Well here's another example... because today he is somewhat of a friend but I'm too attached to Alex and he knows he has no fucking chance agains't him... but in the last few months he was asking us to meet, but since I don't need and don't feel to drive up to his place I did sent him a map of the transit and also the fare to come to our place in Toronto... now I have a huge house with Alex when we are in Toronto but most of the time we're in our country house. I told him if you want to hang out with us you need to prove to me that you are going to make the effort to get to our house by yourself.
Three months later he still haven't showed and yet he keeps saying that he's school schedule is over the head... but hey I have been in university too and funny enough I was a full time student and still find ways to visit my friends at least twice a week.
If your dude is anything like that buddy... run and leave him on that desert island he comes from... when he'll be tired to speak with that Styrofoam cup of his he'll change... but if you respond to all his little whims because he's cute you'll never make him understand that he needs to change if he wants your friendship.
I meant emotionally, if you cant get it from one, you get it from another...
Out out out of that relationship and no strawberry dessert for two weeks for starting this again!
Thats what i want from him, something that proves he actually does care about me.
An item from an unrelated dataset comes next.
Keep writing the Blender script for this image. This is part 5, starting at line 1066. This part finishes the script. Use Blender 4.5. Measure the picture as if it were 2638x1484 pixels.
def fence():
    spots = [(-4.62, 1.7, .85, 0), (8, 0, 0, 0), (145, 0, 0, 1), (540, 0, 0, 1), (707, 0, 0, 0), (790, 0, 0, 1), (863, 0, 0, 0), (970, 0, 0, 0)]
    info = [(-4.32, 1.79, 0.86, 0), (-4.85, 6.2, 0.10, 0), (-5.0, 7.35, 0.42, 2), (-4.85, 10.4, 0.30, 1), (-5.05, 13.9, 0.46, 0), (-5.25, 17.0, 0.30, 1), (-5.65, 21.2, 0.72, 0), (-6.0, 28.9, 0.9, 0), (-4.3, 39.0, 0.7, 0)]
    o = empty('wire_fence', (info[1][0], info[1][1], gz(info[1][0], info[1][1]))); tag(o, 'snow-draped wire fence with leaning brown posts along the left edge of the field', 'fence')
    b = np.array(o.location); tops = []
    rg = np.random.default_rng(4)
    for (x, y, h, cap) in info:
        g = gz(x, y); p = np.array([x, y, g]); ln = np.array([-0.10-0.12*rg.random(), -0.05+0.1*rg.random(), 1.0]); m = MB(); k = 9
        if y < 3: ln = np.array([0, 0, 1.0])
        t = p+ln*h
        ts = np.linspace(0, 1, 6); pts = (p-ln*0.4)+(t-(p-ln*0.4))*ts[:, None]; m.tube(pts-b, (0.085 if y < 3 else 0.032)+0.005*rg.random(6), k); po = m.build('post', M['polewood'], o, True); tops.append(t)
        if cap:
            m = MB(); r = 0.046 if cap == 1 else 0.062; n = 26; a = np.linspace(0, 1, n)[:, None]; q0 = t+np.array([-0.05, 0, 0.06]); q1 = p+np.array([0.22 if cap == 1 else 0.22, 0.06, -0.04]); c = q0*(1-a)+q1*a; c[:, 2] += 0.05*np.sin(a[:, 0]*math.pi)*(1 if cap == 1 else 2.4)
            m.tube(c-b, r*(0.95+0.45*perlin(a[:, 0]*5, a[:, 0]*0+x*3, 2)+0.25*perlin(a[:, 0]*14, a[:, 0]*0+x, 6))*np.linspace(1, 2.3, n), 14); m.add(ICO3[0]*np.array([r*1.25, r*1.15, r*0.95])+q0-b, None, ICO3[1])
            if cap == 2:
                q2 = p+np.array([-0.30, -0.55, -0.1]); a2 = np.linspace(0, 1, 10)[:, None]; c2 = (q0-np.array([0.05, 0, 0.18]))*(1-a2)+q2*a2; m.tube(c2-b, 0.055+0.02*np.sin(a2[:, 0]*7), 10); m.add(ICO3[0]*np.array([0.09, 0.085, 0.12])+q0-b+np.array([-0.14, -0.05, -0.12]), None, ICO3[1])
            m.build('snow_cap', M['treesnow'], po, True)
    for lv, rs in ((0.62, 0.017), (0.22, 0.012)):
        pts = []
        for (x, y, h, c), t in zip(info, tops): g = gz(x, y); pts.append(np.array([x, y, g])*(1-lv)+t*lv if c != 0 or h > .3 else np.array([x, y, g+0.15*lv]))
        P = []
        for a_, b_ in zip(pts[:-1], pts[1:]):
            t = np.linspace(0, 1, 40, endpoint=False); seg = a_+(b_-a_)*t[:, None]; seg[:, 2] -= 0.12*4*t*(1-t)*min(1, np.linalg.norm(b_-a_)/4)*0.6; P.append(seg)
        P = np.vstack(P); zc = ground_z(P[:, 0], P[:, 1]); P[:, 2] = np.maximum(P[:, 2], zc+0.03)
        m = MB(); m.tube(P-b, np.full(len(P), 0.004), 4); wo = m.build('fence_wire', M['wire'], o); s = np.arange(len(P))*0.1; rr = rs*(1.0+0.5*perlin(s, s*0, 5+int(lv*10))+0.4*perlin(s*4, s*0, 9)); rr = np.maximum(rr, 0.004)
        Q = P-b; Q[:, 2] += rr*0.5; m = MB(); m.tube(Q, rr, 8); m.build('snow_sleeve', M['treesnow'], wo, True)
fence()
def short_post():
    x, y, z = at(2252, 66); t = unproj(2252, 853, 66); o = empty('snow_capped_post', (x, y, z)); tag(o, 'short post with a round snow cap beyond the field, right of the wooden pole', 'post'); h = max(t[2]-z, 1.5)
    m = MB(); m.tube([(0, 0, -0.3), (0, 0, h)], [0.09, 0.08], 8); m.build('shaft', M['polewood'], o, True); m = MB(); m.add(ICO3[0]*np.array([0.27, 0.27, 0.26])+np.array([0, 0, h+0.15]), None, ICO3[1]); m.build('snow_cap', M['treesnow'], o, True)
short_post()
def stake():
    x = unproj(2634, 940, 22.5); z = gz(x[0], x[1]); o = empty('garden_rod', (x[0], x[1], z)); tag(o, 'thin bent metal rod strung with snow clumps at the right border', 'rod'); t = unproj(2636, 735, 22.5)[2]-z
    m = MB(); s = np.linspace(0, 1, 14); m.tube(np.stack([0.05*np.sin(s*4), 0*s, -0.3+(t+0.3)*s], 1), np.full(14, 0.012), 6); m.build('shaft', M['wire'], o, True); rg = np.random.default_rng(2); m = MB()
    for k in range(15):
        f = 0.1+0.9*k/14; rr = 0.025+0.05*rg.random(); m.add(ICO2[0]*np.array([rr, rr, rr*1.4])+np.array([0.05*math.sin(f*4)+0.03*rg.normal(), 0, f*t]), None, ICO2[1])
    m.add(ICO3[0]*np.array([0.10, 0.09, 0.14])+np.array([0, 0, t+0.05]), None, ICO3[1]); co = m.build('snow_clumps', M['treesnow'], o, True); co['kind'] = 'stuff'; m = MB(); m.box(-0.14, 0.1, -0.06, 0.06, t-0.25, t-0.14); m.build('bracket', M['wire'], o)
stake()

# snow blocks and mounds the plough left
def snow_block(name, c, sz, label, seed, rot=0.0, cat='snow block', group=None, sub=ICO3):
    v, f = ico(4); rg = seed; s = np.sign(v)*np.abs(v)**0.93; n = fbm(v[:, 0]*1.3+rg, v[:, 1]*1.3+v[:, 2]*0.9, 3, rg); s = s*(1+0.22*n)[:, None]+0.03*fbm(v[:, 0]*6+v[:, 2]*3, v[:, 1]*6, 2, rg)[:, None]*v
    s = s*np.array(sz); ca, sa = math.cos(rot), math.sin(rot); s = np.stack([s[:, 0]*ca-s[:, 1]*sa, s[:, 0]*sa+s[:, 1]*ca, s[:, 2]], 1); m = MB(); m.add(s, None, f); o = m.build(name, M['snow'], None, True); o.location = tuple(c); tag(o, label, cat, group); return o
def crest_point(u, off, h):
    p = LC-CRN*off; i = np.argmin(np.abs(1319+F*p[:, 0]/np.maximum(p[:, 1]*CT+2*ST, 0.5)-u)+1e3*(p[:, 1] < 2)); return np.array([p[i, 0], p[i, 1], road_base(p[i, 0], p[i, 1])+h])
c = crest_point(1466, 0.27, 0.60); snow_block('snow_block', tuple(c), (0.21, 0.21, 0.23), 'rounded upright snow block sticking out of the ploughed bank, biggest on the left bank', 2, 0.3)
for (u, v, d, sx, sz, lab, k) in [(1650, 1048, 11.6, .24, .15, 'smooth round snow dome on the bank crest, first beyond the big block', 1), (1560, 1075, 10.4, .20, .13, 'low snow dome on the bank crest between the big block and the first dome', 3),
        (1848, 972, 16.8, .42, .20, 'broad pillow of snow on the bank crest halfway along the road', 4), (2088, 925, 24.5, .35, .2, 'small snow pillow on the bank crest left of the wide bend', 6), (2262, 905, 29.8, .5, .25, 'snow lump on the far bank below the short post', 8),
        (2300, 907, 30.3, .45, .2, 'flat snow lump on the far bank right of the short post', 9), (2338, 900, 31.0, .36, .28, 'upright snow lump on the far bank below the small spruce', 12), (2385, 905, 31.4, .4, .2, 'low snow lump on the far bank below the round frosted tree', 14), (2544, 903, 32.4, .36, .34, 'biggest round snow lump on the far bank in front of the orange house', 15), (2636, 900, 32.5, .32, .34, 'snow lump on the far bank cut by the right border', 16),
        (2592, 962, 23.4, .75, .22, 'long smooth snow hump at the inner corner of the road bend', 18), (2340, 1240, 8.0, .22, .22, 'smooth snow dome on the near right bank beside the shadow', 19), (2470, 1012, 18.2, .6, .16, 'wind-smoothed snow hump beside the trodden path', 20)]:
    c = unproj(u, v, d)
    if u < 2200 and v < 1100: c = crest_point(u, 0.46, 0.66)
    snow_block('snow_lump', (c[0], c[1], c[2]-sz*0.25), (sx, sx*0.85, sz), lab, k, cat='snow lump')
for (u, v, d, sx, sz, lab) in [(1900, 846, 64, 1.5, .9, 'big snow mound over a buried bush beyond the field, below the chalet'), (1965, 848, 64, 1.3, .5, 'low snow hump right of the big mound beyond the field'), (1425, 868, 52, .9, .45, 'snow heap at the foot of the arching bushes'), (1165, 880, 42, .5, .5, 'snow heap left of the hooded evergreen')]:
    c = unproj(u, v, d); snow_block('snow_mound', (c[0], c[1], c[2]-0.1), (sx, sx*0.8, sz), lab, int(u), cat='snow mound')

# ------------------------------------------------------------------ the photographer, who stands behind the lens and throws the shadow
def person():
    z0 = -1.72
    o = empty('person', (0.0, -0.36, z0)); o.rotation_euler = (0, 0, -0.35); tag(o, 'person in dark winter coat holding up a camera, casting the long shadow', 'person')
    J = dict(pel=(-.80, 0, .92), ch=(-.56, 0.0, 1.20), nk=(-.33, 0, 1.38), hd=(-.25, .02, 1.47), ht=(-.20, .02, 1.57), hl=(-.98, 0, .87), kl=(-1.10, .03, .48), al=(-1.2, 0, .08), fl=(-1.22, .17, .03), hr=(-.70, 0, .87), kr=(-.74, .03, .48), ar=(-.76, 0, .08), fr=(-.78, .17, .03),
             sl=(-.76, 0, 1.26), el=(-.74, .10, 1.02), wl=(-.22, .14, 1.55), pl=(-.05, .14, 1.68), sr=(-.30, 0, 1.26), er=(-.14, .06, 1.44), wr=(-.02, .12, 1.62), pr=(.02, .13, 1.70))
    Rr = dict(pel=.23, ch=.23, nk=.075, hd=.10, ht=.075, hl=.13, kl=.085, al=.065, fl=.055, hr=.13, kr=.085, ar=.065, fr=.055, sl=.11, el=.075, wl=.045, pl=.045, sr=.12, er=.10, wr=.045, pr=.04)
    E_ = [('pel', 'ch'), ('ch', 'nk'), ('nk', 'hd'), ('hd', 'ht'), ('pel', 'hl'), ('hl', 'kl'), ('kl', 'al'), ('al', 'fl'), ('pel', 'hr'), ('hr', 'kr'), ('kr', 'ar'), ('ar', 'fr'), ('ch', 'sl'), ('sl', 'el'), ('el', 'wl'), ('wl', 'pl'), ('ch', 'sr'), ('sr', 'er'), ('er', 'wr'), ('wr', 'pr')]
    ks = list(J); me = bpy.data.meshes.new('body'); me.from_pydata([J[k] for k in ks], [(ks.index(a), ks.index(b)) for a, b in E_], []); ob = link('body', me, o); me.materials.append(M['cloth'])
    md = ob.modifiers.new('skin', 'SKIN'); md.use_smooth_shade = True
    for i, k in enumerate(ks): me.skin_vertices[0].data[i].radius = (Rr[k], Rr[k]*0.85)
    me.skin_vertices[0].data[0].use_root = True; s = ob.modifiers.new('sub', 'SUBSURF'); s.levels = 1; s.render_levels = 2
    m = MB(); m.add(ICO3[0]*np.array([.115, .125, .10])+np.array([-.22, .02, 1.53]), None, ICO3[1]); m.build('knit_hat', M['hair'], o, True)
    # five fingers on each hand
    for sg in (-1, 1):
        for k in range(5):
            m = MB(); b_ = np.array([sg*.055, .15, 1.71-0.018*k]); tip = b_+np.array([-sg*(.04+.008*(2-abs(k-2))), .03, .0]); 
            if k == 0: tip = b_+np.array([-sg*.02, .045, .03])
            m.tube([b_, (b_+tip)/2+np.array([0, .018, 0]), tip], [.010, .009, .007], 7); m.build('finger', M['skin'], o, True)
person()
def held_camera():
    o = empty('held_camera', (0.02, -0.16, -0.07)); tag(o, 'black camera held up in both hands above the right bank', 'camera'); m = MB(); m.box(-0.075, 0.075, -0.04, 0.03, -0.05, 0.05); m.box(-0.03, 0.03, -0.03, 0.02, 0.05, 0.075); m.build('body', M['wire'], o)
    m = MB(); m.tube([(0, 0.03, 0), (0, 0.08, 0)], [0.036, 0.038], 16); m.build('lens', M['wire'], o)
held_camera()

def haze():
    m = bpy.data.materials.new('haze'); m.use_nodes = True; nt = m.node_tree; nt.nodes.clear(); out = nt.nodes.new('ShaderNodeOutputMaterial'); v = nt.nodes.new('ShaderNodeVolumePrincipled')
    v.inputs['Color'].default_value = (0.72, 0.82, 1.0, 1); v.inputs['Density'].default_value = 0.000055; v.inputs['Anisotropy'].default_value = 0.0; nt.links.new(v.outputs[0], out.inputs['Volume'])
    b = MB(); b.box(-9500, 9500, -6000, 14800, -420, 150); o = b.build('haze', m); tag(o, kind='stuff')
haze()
If i even got a thank you, I would happy..Thats why I feel its so one sided... and again your right..(I do hate you now lol) (im kidding)
I mean were sitting at the table at the restaurant and he just tells me me to get the salt an pepper, doesnt ask...my friend said wait a minute, he said to her "im waiting for my dinner to go down" she said "what about him" he said "what about him????" 10 hours later hes chucking a blanket over my feet and just staring at me..lol
i wish there was a like button..lol:thumbs up:
Yeah but one thing I know about bisexuality and being predominantly gay is that fucking with a woman isn't even close and intense as fucking with a man... so trust me he's not satisfied. I am also bisex and guys come over women anytime.